Seniors and transit

February 2017 – There have been many headlines in the news recently looking at the future of public transit in increasingly congested cities across Canada.

The Toronto Transit Commission (TTC) and the London Transit Commission (LTC) in Ontario, have been looking at the rising costs for providing service and discussions about the ongoing viability of reduced seniors fares has come up.

The CARP Chapter in London, ON took the LTC to task with their plans to remove seniors fares in that city. Despite the objection from CARP members in that community, the City Council opted to remove senior-specific fares starting in 2018 and to replace them with an increased discount for low-income riders, many of whom will be seniors.

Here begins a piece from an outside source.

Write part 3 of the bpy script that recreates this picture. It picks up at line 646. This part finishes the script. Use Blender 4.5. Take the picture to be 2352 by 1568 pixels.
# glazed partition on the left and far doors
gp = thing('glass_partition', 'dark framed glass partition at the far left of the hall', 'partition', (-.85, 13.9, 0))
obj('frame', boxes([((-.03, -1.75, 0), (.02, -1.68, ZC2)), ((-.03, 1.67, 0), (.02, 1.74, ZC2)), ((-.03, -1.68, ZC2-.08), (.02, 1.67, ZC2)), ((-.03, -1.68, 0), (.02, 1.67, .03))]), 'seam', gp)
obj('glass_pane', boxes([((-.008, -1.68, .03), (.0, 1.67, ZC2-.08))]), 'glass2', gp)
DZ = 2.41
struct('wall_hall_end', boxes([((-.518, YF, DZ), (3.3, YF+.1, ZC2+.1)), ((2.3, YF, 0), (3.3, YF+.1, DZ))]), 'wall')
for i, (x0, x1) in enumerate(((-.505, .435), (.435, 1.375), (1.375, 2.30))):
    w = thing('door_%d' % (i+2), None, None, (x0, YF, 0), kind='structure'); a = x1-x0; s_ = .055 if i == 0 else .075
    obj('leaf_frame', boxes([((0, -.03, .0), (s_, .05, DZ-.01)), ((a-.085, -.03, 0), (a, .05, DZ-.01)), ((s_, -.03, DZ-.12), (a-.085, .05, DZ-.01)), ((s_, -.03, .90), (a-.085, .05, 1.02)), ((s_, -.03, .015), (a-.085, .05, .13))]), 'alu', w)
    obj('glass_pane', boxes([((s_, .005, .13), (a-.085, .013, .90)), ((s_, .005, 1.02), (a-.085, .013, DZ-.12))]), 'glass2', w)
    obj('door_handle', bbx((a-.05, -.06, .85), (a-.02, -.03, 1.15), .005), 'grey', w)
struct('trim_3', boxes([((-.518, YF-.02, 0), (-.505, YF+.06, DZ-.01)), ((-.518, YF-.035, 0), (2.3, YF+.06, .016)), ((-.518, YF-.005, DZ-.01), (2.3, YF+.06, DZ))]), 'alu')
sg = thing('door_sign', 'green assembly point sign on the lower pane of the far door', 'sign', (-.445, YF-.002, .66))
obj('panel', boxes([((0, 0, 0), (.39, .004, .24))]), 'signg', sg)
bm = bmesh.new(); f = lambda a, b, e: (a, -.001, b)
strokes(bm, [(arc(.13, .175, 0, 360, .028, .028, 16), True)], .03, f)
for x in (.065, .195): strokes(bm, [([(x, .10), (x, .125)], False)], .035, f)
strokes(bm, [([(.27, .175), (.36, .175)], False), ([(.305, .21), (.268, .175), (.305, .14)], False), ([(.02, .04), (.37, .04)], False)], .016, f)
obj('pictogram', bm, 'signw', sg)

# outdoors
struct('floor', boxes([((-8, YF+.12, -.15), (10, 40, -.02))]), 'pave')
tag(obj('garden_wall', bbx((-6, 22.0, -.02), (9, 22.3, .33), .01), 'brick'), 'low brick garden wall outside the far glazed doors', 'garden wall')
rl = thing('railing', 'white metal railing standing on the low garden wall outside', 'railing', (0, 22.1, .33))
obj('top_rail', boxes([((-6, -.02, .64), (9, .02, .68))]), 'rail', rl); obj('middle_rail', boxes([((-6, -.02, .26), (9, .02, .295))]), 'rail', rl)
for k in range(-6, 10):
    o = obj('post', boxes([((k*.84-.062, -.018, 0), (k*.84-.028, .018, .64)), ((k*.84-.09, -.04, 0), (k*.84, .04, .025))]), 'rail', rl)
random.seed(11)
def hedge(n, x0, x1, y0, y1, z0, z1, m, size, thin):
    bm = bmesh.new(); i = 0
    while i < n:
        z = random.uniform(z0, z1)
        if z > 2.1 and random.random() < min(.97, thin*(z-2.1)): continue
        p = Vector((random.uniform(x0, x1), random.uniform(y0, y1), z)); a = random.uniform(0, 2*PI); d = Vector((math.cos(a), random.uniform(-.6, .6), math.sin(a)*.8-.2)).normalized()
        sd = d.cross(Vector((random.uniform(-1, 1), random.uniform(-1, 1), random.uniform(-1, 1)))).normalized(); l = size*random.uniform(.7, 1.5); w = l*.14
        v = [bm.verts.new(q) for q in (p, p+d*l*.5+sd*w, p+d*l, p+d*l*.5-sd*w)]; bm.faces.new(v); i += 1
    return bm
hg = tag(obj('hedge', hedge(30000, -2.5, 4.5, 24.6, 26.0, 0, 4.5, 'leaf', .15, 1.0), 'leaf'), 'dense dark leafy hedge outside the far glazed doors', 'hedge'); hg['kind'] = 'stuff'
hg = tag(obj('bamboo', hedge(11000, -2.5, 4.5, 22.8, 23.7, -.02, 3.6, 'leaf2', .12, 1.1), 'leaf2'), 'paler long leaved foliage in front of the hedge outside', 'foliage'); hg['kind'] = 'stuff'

In Toronto, Councillors have brought up the possibility of removing discounted seniors fares, while at the same time, Mayor John Tory has said that seniors fares aren’t going anywhere. That could all change as Mayor Tory’s plans for highway tolls were recently shot down by Ontario Premier, Kathleen Wynne. The Mayor says that without those funds, he has a large hole in his transit and infrastructure budget and hasn’t yet indicated where else the needed cash could come from.

In recent years, the TTC has done away with fares for children 12 and under, while increasing the single-fare price for other riders several times. The TTC has also moved away from printing bus schedules at individual stops, focusing on telephone service, mobile apps and electronic display signs to ensure that riders know when the next bus is coming. The removal of printed schedules at stops had some in the community upset, claiming that seniors would be the most likely to be affected.

CARP Action
CARP requested a meeting with TTC brass to hear directly from the Commission where they see Senior’s fares going in the future and how they are planning to service a greying population. TTC Deputy CEO and Chief Customer Officer Chris Upfolds welcomed Wanda Morris and myself into his office at TTC headquarters on Yonge St, high about the Davisville subway station.

Upfold explained that his team provides a plan of service for the Board of the TTC and a budget for what the service will cost. Based on that budget, the Board sets the passenger fares and decides what groups, if any, are entitled to a discount. Toronto currently offers free fares for children, discounted fares for pass holders and subsidies for low income residents of Toronto. However, none of those programs are implemented by the executive of the Transit operations. They are solely responsible for the mechanics and delivery of the transit system, while the Board of Directors, under Chair Josh Colle, recommends how much to charge riders and reports to city council on their estimate of the perennial shortfall between the funds collected at the fare box and the operating costs. The rest of the money comes from the city’s general revenues (taxes) and grants from the provincial government (taxes).

Of concern to Upfold is the costs associated with the serivices’ WheelTrans program for the disabled. The costs per ride cost the taxpayer approximately $30. With the increasing number of riders qualifying for this program, the TTC will have another, growing, underfunded service that the City and Province will have to support from the tax base.

Who Pays For The TTC 2000:2015 (Revised)

What’s next?
The next stop for CARP on the transit file in Toronto is to hear from TTC Board Chair Josh Colle on the future of transit fares in Toronto on how to ensure that the system is prepared for a growing, aging ridership – one that will need accessible and affordable transit.